Because Beverly’s personality was warm, loving, and larger than life, those who met her felt forunate to be a part of her life. To her friends she was the best of friends; to her children, she was the best mother; to her childrens’s friends, she was a second mother; to her grandchildren’s friends and the children of the neighborhood, she was embraced as another grandmother. For many years she had a large drawer just inside the garage door which she kept full of a great variety of candy for the many neighborhood children. They only needed their mother’s permission to go to the drawer. The children came and went all day, every day, and never worried about taking too much candy, because they knew the drawer would be full again the next morning.

Beverly was fortunate to have had so many opportunities for world travel, but her heart was always in Seattle and the beautiful Pacific Northwest, with the large snow-capped mountains and beautiful saltwater sunsets that she loved. She was especially fond of the Skagit Valley, which was close to where she lived for years. In the Fall, with Joyce and Jim, she loved watching the thousands of migrating snow geese arriving from Russia, and watching them depart again in the Spring. She also enjoyed the Skagit Valley in the Spring when it was covered with hundreds of acres of tulips and daffodils. She enjoyed those flowers almost as much as she loved the same flowers that she grew in her own yard.

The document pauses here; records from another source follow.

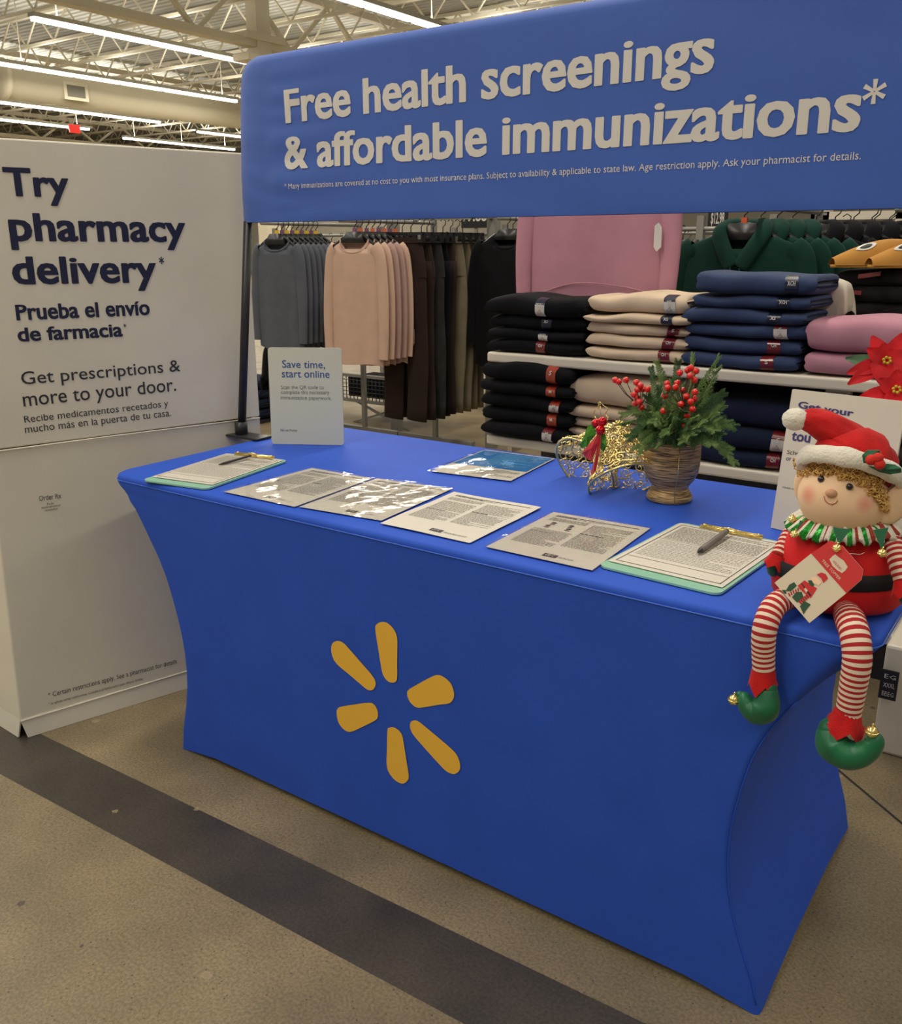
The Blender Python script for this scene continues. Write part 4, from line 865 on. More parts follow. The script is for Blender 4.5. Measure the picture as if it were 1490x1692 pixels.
text_dir('TREE TOPPER', TPL, (1270+590/6.773, 860+455/6.773), (1270+790/6.773, 860+672/6.773), (1270+610/6.773, 860+430/6.773), MTAGC, tg, off=.0009, res=2)
text_dir('HOLIDAY', TPL, (1270+715/6.773, 860+462/6.773), (1270+805/6.773, 860+560/6.773), (1270+732/6.773, 860+442/6.773), MTAGR, tg, off=.0013, res=2)
g = G(); g.tube(spline([at(1399, 921, 1, .022), at(1404, 915, 1, .028), at(1420, 916, 1, .035), at(1428, 913, 1, .044)], 4), .0004, 4); g.out('tag_string', MPAPER, tg)

# ================================================================= POINSETTIA
pc = at(1462, 880, 2, .741); pc = Vector((1.69, .62, .741))
po = root('poinsettia', pc, 'red artificial poinsettia behind the leaning white sign', 'plant')
g = G(); g.lathe([(0,0),(.04,0),(.05,.06),(.055,.085),(.05,.085),(.045,.06),(0,.06)], pc, 20); g.out('pot', mat('red_foil_pot', (.4,.01,.02), .35, .3), po)
MPET = mat('red_silk_petal', (.56, .006, .012), .6, noise=.25, nscale=30, spec=.25); MLEAF = mat('dark_green_leaf', (.02, .10, .02), .5, noise=.3, nscale=40)
def petal(c, d, nrm, ln, wd, mt, name, droop=.2):
    d = d.normalized(); s = d.cross(nrm).normalized(); nrm = s.cross(d)
    def fn(u, v):
        hw = wd*sin(pi*min(1, v*.92+.04))**.8*(1-.35*v); return c+d*(ln*v)+s*(hw*(u*2-1))+nrm*(-droop*ln*v*v+.12*wd*abs(u*2-1)+.03*wd*sin(v*20)*(u*2-1))
    g = G(); g.grid(fn, 6, 9); return g.out(name, mt, po)
for (x, y, Y), sz, sd in (((1464,600,.60), .072, 1), ((1480,648,.56), .072, 2), ((1512,612,.62), .08, 4)):
    c = at(x, y, 1, Y); rnd = random.Random(sd); nf = (Vector((.2, -.8, .5))).normalized(); a1 = nf.orthogonal().normalized(); a2 = nf.cross(a1)
    g = G(); g.tube(spline([pc+Vector((0,0,.08)), pc.lerp(c, .6)+Vector((.01,0,.03)), c], 5), .003, 6); g.out('stem', MLEAF, po)
    for k in range(11):
        a = 2*pi*k/11*2+rnd.uniform(-.2,.2); d = a1*cos(a)+a2*sin(a)+nf*(.15 if k < 6 else .5); petal(c-nf*.004*k*0, d, nf, sz*(1 if k < 6 else .62)*rnd.uniform(.85,1.1), sz*.26, MPET, 'petal')
    for k in range(3):
        a = k*2.1+sd; petal(c-nf*.012, a1*cos(a)+a2*sin(a)-nf*.1, nf, sz*1.05, sz*.24, MLEAF, 'leaf')
    g = G()
    for k in range(6): g.ball(c+nf*.012+a1*(.006*cos(k*1.05))+a2*(.006*sin(k*1.05)), .003, 8, 6)
    g.out('flower_centre', mat('yellow_bead', (.6,.45,.03), .5), po)

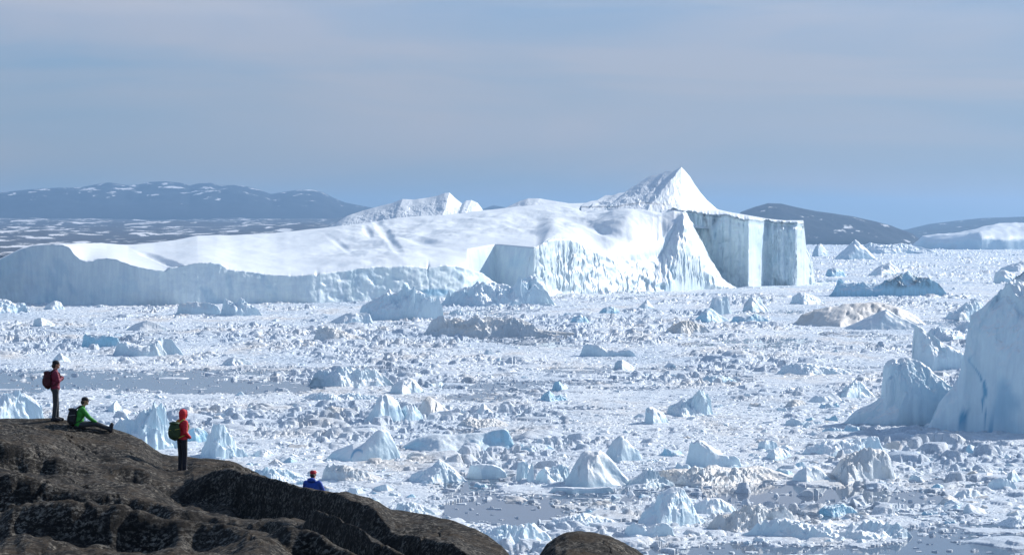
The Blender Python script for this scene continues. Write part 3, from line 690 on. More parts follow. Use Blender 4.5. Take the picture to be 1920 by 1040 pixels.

On and off for fifty years, Beverly and her husband lived within the wonderful Asian American community in Seattle. Daryl James always introduced Beverly to his friends as his “other Mother.” That was very special to her. To her daughters and granddaughters, Joyce and Jim were always Aunty Joyce and Uncle Jimmy, and they always will be.

IN ALL HER LIFE, BEVERLY WAS ALWAYS HAPPIEST AT THIS TIME, IN THIS PLACE.

At some future date, Beverly and her husband will be interred together at Arlington National Cemetery.